Output exactly the lines from the line containing "were 1600x1067 pixels." through the line containing "rnd = random.Random(7)", inclusive, and omit any pictures.

▸ **Data for this task**

⁂

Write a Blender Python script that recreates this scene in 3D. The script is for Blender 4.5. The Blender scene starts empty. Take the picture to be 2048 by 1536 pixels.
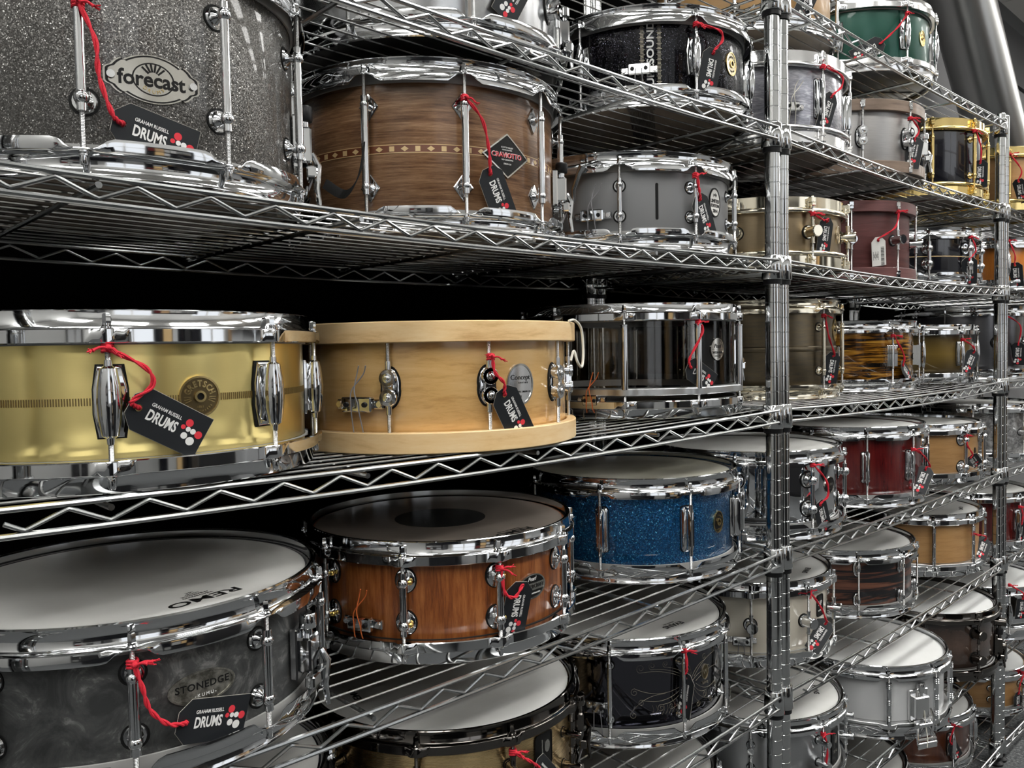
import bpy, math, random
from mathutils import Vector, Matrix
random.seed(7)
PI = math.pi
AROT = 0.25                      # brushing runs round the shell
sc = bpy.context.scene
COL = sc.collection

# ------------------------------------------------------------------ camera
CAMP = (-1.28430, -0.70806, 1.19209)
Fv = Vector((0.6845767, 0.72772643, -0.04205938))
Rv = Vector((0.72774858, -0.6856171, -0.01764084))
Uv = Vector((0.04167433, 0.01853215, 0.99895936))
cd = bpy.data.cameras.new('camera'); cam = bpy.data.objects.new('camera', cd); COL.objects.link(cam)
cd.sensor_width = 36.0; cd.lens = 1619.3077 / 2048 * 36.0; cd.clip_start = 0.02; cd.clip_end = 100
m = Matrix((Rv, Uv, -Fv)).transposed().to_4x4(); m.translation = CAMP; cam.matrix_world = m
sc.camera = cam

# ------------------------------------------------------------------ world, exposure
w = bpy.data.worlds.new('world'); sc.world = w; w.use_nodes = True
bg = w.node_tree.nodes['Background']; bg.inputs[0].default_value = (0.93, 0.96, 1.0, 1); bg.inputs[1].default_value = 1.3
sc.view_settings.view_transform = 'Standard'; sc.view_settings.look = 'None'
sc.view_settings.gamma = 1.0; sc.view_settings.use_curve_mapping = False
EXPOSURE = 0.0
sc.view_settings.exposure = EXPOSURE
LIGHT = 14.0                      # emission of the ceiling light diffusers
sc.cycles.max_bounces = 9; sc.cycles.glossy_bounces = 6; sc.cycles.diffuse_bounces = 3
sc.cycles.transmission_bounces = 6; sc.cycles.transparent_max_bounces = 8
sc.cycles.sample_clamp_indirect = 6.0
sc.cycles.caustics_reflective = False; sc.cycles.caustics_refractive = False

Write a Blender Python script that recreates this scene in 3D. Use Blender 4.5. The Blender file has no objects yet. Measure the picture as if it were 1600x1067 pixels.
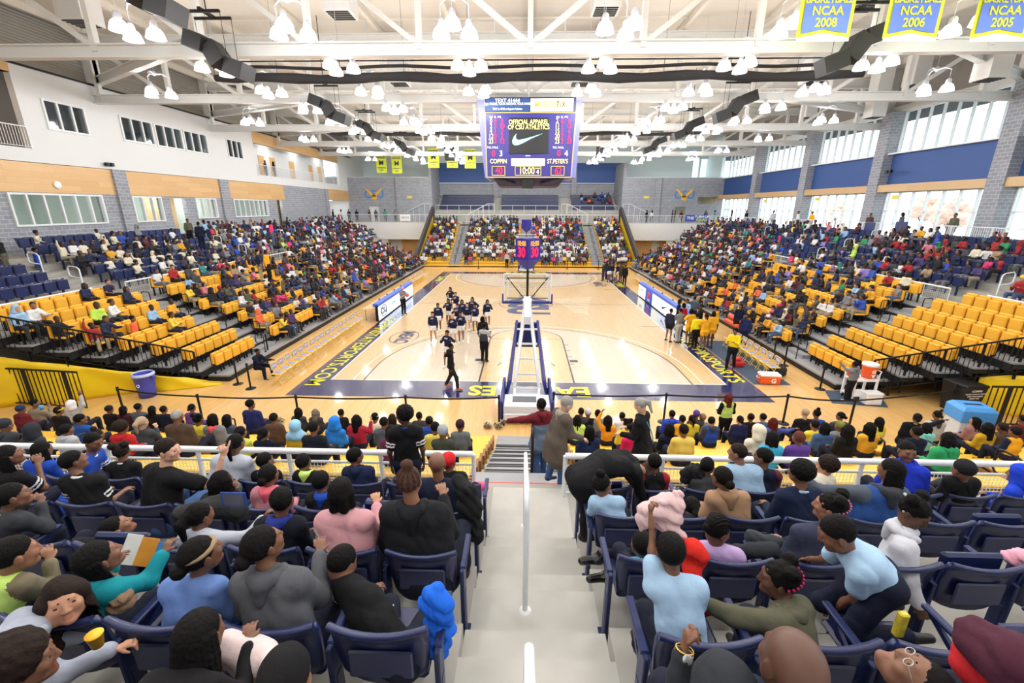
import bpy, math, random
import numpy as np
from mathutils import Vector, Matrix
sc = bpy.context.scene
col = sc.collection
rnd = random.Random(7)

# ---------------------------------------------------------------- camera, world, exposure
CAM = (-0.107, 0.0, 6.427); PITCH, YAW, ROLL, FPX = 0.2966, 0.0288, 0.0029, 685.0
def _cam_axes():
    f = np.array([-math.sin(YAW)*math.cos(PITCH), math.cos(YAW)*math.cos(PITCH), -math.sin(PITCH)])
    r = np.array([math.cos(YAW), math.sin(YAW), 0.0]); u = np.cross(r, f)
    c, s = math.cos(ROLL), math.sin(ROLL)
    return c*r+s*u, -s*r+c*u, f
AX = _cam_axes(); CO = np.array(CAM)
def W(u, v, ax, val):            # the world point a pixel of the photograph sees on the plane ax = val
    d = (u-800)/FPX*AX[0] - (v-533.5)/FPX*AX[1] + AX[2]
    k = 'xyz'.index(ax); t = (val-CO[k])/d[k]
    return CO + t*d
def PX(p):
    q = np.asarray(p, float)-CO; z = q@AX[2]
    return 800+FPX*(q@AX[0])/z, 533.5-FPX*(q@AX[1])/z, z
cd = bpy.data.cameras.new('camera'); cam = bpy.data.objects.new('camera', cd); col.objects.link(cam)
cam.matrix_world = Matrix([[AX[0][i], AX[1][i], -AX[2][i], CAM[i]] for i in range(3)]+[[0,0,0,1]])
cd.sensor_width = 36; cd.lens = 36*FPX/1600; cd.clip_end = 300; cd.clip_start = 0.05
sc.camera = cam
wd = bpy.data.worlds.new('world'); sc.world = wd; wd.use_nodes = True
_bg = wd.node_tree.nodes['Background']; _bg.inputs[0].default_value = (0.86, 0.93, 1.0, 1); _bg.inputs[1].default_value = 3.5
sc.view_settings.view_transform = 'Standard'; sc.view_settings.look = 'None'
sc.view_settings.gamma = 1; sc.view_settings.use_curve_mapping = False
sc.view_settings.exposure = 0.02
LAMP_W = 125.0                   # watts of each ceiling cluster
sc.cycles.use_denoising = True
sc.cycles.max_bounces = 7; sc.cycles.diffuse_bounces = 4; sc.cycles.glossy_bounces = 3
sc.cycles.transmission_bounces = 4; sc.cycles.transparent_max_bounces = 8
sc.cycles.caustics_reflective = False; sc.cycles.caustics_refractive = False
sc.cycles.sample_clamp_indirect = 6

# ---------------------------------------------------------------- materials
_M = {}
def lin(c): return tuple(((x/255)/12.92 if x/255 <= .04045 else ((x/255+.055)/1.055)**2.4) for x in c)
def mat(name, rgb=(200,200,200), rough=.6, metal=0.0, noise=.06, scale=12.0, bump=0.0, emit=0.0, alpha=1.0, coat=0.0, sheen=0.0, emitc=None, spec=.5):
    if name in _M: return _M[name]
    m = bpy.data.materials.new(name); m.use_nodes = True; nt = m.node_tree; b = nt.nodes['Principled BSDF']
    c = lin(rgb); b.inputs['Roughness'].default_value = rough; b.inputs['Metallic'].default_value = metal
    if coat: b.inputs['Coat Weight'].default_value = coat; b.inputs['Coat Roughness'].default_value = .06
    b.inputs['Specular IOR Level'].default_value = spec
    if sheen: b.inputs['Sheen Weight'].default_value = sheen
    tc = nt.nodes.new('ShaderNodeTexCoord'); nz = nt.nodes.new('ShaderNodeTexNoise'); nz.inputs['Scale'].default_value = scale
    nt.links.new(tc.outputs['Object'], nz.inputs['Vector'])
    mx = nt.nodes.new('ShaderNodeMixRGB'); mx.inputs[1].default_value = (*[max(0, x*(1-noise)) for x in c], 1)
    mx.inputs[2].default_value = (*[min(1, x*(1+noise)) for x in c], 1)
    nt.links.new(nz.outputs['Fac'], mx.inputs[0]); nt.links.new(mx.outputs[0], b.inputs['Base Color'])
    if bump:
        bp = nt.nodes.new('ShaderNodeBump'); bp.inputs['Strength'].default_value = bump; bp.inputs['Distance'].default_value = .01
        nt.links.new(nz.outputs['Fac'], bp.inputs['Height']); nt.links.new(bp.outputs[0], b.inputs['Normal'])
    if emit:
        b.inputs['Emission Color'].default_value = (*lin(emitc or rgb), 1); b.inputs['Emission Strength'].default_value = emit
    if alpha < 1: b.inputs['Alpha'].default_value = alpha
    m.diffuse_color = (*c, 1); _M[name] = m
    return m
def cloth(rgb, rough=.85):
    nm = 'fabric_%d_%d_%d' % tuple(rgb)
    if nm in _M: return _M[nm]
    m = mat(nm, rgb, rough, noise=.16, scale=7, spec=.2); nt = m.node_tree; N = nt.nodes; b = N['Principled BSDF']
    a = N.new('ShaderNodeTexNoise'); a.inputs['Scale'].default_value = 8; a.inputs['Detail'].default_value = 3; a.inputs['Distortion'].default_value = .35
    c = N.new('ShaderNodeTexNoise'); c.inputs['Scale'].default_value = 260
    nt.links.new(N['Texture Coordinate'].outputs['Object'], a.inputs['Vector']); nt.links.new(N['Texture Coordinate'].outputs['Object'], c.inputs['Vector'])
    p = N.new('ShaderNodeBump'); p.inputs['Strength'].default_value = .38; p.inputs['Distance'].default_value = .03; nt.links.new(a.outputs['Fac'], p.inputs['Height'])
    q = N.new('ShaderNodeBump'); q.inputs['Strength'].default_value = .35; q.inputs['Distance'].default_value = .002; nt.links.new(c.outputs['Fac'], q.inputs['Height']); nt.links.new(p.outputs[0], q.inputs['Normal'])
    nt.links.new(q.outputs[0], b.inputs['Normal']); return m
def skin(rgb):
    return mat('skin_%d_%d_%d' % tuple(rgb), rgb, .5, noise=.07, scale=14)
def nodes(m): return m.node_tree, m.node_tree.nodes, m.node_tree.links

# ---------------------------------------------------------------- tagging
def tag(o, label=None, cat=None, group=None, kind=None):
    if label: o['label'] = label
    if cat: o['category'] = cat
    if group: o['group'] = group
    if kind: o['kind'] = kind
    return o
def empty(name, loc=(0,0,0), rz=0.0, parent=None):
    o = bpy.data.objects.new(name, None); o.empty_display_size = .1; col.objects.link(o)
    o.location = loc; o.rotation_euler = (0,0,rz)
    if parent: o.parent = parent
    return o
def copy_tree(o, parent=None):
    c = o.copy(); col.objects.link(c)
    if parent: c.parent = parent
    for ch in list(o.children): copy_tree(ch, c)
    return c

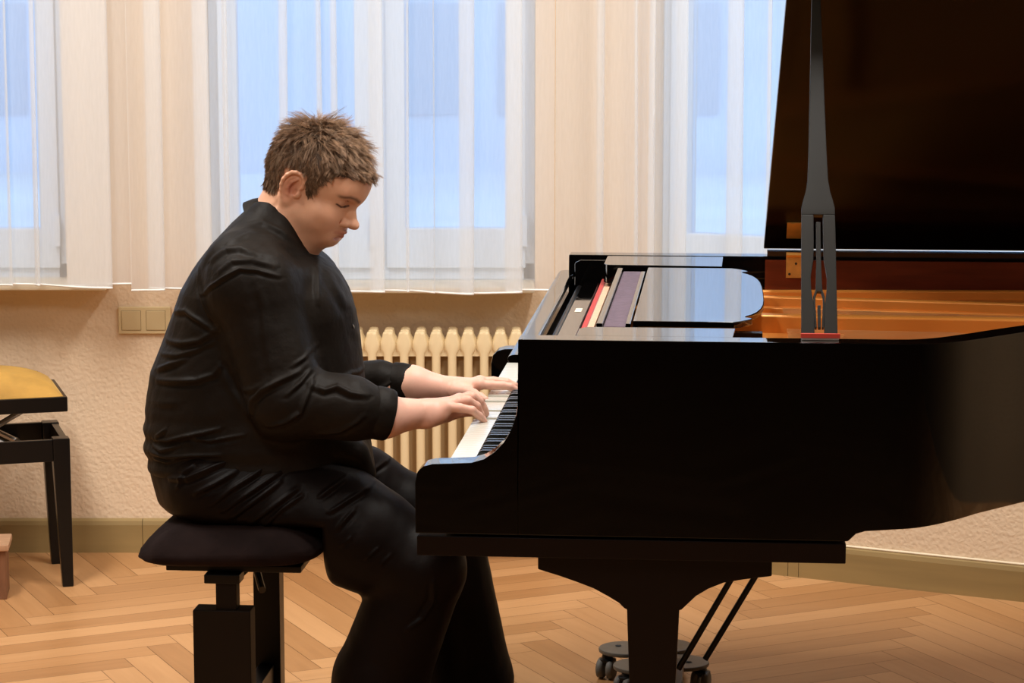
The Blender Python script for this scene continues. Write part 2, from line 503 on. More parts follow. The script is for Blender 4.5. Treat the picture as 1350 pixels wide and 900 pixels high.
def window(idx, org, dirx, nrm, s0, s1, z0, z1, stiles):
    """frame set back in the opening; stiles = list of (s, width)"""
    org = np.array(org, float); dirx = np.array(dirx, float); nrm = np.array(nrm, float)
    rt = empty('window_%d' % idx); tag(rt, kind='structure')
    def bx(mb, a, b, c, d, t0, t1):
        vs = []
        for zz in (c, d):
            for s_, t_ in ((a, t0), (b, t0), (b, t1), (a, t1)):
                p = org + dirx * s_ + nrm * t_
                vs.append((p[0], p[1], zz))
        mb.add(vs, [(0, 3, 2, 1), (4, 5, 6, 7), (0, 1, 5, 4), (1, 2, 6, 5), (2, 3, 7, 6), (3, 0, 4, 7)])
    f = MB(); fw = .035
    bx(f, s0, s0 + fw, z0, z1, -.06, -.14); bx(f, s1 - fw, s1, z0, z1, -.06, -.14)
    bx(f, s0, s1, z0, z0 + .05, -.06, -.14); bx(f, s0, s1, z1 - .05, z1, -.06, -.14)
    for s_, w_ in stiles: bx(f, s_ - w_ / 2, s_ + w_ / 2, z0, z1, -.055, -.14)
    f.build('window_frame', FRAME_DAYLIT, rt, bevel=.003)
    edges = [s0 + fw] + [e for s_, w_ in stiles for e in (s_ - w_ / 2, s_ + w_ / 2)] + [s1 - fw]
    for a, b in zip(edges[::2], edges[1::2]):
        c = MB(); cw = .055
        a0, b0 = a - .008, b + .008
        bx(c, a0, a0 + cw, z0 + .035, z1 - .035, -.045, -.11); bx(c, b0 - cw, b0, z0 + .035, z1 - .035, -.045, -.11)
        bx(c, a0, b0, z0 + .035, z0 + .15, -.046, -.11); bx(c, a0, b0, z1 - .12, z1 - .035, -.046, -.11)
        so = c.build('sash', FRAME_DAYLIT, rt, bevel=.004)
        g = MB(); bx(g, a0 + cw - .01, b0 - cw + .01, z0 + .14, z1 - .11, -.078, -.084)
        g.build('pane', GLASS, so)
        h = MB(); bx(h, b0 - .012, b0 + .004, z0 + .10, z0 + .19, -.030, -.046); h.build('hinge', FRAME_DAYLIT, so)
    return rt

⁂

▸ **Output of the exercise**
Write a Blender Python script that recreates this scene in 3D. Use Blender 4.5. The Blender file has no objects yet. Measure the picture as if it were 1600x1067 pixels.
import bpy, math, random
import numpy as np
from mathutils import Vector, Matrix
sc = bpy.context.scene
col = sc.collection
rnd = random.Random(7)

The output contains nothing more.